Welches mythologische Paar tatsächlich dargestellt ist, erschließt sich fleißigen Leserinnen und Lesern des römischen Dichters Ovid, wenn man in dessen berühmten Metamorphosen das fünfte Buch durchblättert: Dort stößt man auf die Erzählung der keuschen Nymphe Arethusa, einer Gefährtin der jungfräulichen Jagdgöttin Diana: Als sie sich im Flusswasser abkühlt, erregt sie die Aufmerksamkeit des lüsternen Wassergottes Alpheios: Die offensichtlich marathongestählte Arethusa flieht vor seiner nasskalten Umarmung durch halb Griechenland. Schließlich hüllt Diana sie in Nebel, um sie den Blicken ihres Verfolgers zu verbergen „[Die Göttin] erhört mein Flehn, und eine der dichtesten Wolken /Wirft sie über mich hin. Rings späht nach der Dunkelumhüllten/ Tappend der Strom und forscht ratlos um den bergenden Nebel“ .
Aber auch diese Versteck wird entdeckt und so verwandelt sich Arethusa in eine Quelle, deren Wasser unterirdisch seinen Weg sucht, bevor es in Syrakus auf Sizilien ans Tageslicht tritt. Je nachdem, wie man es betrachtet, endet ihre feuchte Metamorphose mit einem finalen Happy End, denn auch der Fluss Alpheios verschwindet auf dem Festland unter der Erde, folgt der geliebten Spur und vermengt seine Wasser letztendlich mit der Arethusa-Quelle.

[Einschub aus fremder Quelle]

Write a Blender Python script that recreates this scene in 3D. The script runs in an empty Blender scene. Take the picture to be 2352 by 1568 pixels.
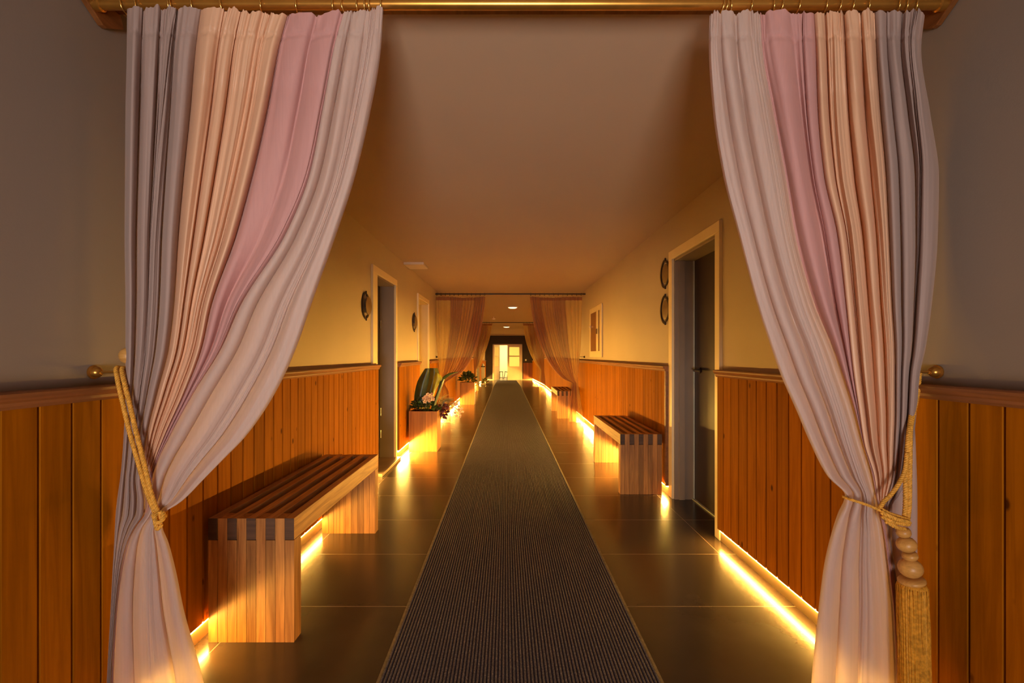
import bpy, bmesh, math, random
import numpy as np
from mathutils import Vector, Matrix

random.seed(7)
rng = np.random.default_rng(11)
PI = math.pi
SC = bpy.context.scene
COL = SC.collection
F = 1100.0
EYE = 1.2


def at(px, py, Y):
    """Point at distance Y from the viewpoint measured off the photograph."""
    return Vector(((px - 1168.0) * Y / F, Y, EYE - (py - 815.0) * Y / F))


def floor_z(y):
    return 0.0 if y <= 18 else -0.22 * min(1.0, (y - 18) / 9.0)


# --------------------------------------------------------------------------- materials
def new_mat(name):
    m = bpy.data.materials.new(name)
    m.use_nodes = True
    nt = m.node_tree
    nt.nodes.clear()
    out = nt.nodes.new('ShaderNodeOutputMaterial')
    return m, nt, out


def N(nt, typ, **kw):
    n = nt.nodes.new(typ)
    for k, v in kw.items():
        if k in n.inputs:
            n.inputs[k].default_value = v
        else:
            setattr(n, k, v)
    return n


def L(nt, a, b):
    nt.links.new(a, b)


def rgba(c):
    return (c[0], c[1], c[2], 1.0)


def principled(nt, out, color=None, rough=0.5, metal=0.0, spec=0.5):
    b = nt.nodes.new('ShaderNodeBsdfPrincipled')
    if color is not None:
        b.inputs['Base Color'].default_value = rgba(color)
    b.inputs['Roughness'].default_value = rough
    b.inputs['Metallic'].default_value = metal
    b.inputs['Specular IOR Level'].default_value = spec
    L(nt, b.outputs[0], out.inputs[0])
    return b


def ramp(nt, stops):
    r = nt.nodes.new('ShaderNodeValToRGB')
    el = r.color_ramp.elements
    while len(el) < len(stops):
        el.new(0.5)
    for e, (p, c) in zip(el, stops):
        e.position = p
        e.color = rgba(c)
    return r


def mottled(name, color, rough=0.5, metal=0.0, var=0.12, scale=6.0, spec=0.5, bump=0.0, bscale=80.0):
    m, nt, out = new_mat(name)
    b = principled(nt, out, color, rough, metal, spec)
    tc = N(nt, 'ShaderNodeTexCoord')
    nz = N(nt, 'ShaderNodeTexNoise', Scale=scale, Detail=3.0)
    L(nt, tc.outputs['Object'], nz.inputs['Vector'])
    r = ramp(nt, [(0.3, tuple(c * (1 - var) for c in color)), (0.7, tuple(min(1, c * (1 + var)) for c in color))])
    L(nt, nz.outputs[0], r.inputs[0])
    L(nt, r.outputs[0], b.inputs['Base Color'])
    if bump:
        n2 = N(nt, 'ShaderNodeTexNoise', Scale=bscale, Detail=4.0)
        L(nt, tc.outputs['Object'], n2.inputs['Vector'])
        bp = N(nt, 'ShaderNodeBump', Strength=bump, Distance=0.002)
        L(nt, n2.outputs[0], bp.inputs['Height'])
        L(nt, bp.outputs[0], b.inputs['Normal'])
    return m


def wood(name, dark, light, axis='Z', rough=0.5, knots=0.0, piece=0.35, freq=38.0, spec=0.4):
    """Grain runs along axis; every board has its own tone through the 'rnd' attribute."""
    m, nt, out = new_mat(name)
    b = principled(nt, out, light, rough, 0, spec)
    tc = N(nt, 'ShaderNodeTexCoord')
    at_ = N(nt, 'ShaderNodeAttribute', attribute_name='rnd')
    mul = N(nt, 'ShaderNodeMath', operation='MULTIPLY')
    mul.inputs[1].default_value = 37.0
    L(nt, at_.outputs['Fac'], mul.inputs[0])
    cmb = N(nt, 'ShaderNodeCombineXYZ')
    for i in range(3):
        L(nt, mul.outputs[0], cmb.inputs[i])
    add = N(nt, 'ShaderNodeVectorMath', operation='ADD')
    L(nt, tc.outputs['Object'], add.inputs[0])
    L(nt, cmb.outputs[0], add.inputs[1])
    sc = [freq, freq, freq]
    sc['XYZ'.index(axis)] = freq * 0.055
    mp = N(nt, 'ShaderNodeMapping')
    mp.inputs['Scale'].default_value = sc
    L(nt, add.outputs[0], mp.inputs[0])
    nz = N(nt, 'ShaderNodeTexNoise', Scale=1.0, Detail=6.0, Roughness=0.6, Distortion=0.7)
    L(nt, mp.outputs[0], nz.inputs['Vector'])
    r = ramp(nt, [(0.32, dark), (0.62, light)])
    L(nt, nz.outputs[0], r.inputs[0])
    # tone of the piece
    mr = N(nt, 'ShaderNodeMapRange')
    mr.inputs[3].default_value = 1 - piece
    mr.inputs[4].default_value = 1 + piece * 0.5
    L(nt, at_.outputs['Fac'], mr.inputs[0])
    vm = N(nt, 'ShaderNodeVectorMath', operation='SCALE')
    L(nt, r.outputs[0], vm.inputs[0])
    L(nt, mr.outputs[0], vm.inputs['Scale'])
    last = vm.outputs[0]
    if knots:
        ks = [8.0, 8.0, 8.0]
        ks['XYZ'.index(axis)] = 4.6
        mk = N(nt, 'ShaderNodeMapping')
        mk.inputs['Scale'].default_value = ks
        L(nt, add.outputs[0], mk.inputs[0])
        vo = N(nt, 'ShaderNodeTexVoronoi', Scale=1.0)
        L(nt, mk.outputs[0], vo.inputs['Vector'])
        kr = ramp(nt, [(knots * 0.45, (0.25, 0.2, 0.2)), (knots, (1, 1, 1))])
        L(nt, vo.outputs['Distance'], kr.inputs[0])
        v2 = N(nt, 'ShaderNodeVectorMath', operation='MULTIPLY')
        L(nt, last, v2.inputs[0])
        L(nt, kr.outputs[0], v2.inputs[1])
        last = v2.outputs[0]
    L(nt, last, b.inputs['Base Color'])
    bp = N(nt, 'ShaderNodeBump', Strength=0.25, Distance=0.001)
    L(nt, nz.outputs[0], bp.inputs['Height'])
    L(nt, bp.outputs[0], b.inputs['Normal'])
    return m


def emission(name, color, strength):
    m, nt, out = new_mat(name)
    e = N(nt, 'ShaderNodeEmission', Strength=strength)
    e.inputs['Color'].default_value = rgba(color)
    L(nt, e.outputs[0], out.inputs[0])
    return m


def fabric(name, color, rough=0.75, trans=0.35, clear=0.06, sheen=0.3, spec=0.2, streak=0.03):
    m, nt, out = new_mat(name)
    tc = N(nt, 'ShaderNodeTexCoord')
    mp = N(nt, 'ShaderNodeMapping')
    mp.inputs['Scale'].default_value = (160, 160, 5)
    L(nt, tc.outputs['Object'], mp.inputs[0])
    nz = N(nt, 'ShaderNodeTexNoise', Scale=1.0, Detail=3.0)
    L(nt, mp.outputs[0], nz.inputs['Vector'])
    r = ramp(nt, [(0.3, tuple(c * (1 - streak) for c in color)), (0.7, tuple(min(1, c * (1 + streak)) for c in color))])
    L(nt, nz.outputs[0], r.inputs[0])
    p = N(nt, 'ShaderNodeBsdfPrincipled')
    p.inputs['Roughness'].default_value = rough
    p.inputs['Specular IOR Level'].default_value = spec
    p.inputs['Sheen Weight'].default_value = sheen
    p.inputs['Sheen Roughness'].default_value = 0.4
    L(nt, r.outputs[0], p.inputs['Base Color'])
    t = N(nt, 'ShaderNodeBsdfTranslucent')
    L(nt, r.outputs[0], t.inputs['Color'])
    mx = N(nt, 'ShaderNodeMixShader', Fac=trans)
    L(nt, p.outputs[0], mx.inputs[1])
    L(nt, t.outputs[0], mx.inputs[2])
    tr = N(nt, 'ShaderNodeBsdfTransparent')
    m2 = N(nt, 'ShaderNodeMixShader', Fac=clear)
    L(nt, mx.outputs[0], m2.inputs[1])
    L(nt, tr.outputs[0], m2.inputs[2])
    L(nt, m2.outputs[0], out.inputs[0])
    return m


def floor_mat():
    m, nt, out = new_mat('floor_tiles')
    b = principled(nt, out, (0.1, 0.08, 0.06), 0.3, 0, 0.5)
    tc = N(nt, 'ShaderNodeTexCoord')
    sx = N(nt, 'ShaderNodeSeparateXYZ')
    L(nt, tc.outputs['Object'], sx.inputs[0])

    def seam(sock, size, off, half):
        a = N(nt, 'ShaderNodeMath', operation='ADD')
        a.inputs[1].default_value = off
        L(nt, sock, a.inputs[0])
        p = N(nt, 'ShaderNodeMath', operation='PINGPONG')
        p.inputs[1].default_value = size / 2
        L(nt, a.outputs[0], p.inputs[0])
        c = N(nt, 'ShaderNodeMath', operation='LESS_THAN')
        c.inputs[1].default_value = half
        L(nt, p.outputs[0], c.inputs[0])
        return c.outputs[0]
    s1 = seam(sx.outputs[0], 1.24, -1.275 + 1.24 * 10, 0.0015)
    s2 = seam(sx.outputs[1], 0.60, -2.287 + 0.6 * 20, 0.0018)
    mxs = N(nt, 'ShaderNodeMath', operation='MAXIMUM')
    L(nt, s1, mxs.inputs[0])
    L(nt, s2, mxs.inputs[1])
    nz = N(nt, 'ShaderNodeTexNoise', Scale=3.0, Detail=6.0, Roughness=0.6)
    L(nt, tc.outputs['Object'], nz.inputs['Vector'])
    r = ramp(nt, [(0.3, (0.048, 0.033, 0.024)), (0.55, (0.056, 0.039, 0.029)), (0.75, (0.065, 0.046, 0.035))])
    L(nt, nz.outputs[0], r.inputs[0])
    n2 = N(nt, 'ShaderNodeTexNoise', Scale=7.5, Detail=2.0)
    L(nt, tc.outputs['Object'], n2.inputs['Vector'])
    st = ramp(nt, [(0.74, (1, 1, 1)), (0.80, (0.7, 0.66, 0.6))])
    L(nt, n2.outputs[0], st.inputs[0])
    v = N(nt, 'ShaderNodeVectorMath', operation='MULTIPLY')
    L(nt, r.outputs[0], v.inputs[0])
    L(nt, st.outputs[0], v.inputs[1])
    mix = N(nt, 'ShaderNodeMix', data_type='RGBA')
    L(nt, mxs.outputs[0], mix.inputs[0])
    L(nt, v.outputs[0], mix.inputs[6])
    mix.inputs[7].default_value = (0.36, 0.28, 0.20, 1)
    L(nt, mix.outputs[2], b.inputs['Base Color'])
    rr = N(nt, 'ShaderNodeMapRange')
    rr.inputs[3].default_value = 0.17
    rr.inputs[4].default_value = 0.26
    L(nt, nz.outputs[0], rr.inputs[0])
    L(nt, rr.outputs[0], b.inputs['Roughness'])
    bp = N(nt, 'ShaderNodeBump', Strength=0.02, Distance=0.002)
    n3 = N(nt, 'ShaderNodeTexNoise', Scale=40.0, Detail=3.0)
    L(nt, tc.outputs['Object'], n3.inputs['Vector'])
    L(nt, n3.outputs[0], bp.inputs['Height'])
    L(nt, bp.outputs[0], b.inputs['Normal'])
    return m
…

Unlautere Vermischung liebender Gottheiten hin oder her – mit Ovid in der Tasche macht die Deutung des Bildprogramms als mythologischer Spiegel des biblischen Susanna-Motivs an unserem Trinkbrunnen auf einmal Sinn: Kristallharte Keuschheit, die sich sinnlichen Trieben entzieht, und Rettung der Tugend (symbolisiert durch das reine Wasser) dank des Eingriffs einer göttlichen Autorität runden die Aussage unseres glitzernden Objekts nun schlüssig ab: Inhalt und Form eint solcherart die durchsichtige Klarheit sowie die steinharte Solidität, die man von einem gelungenen Requisit fürstlicher Selbstoptimierung und Selbstdarstellung erwarten darf!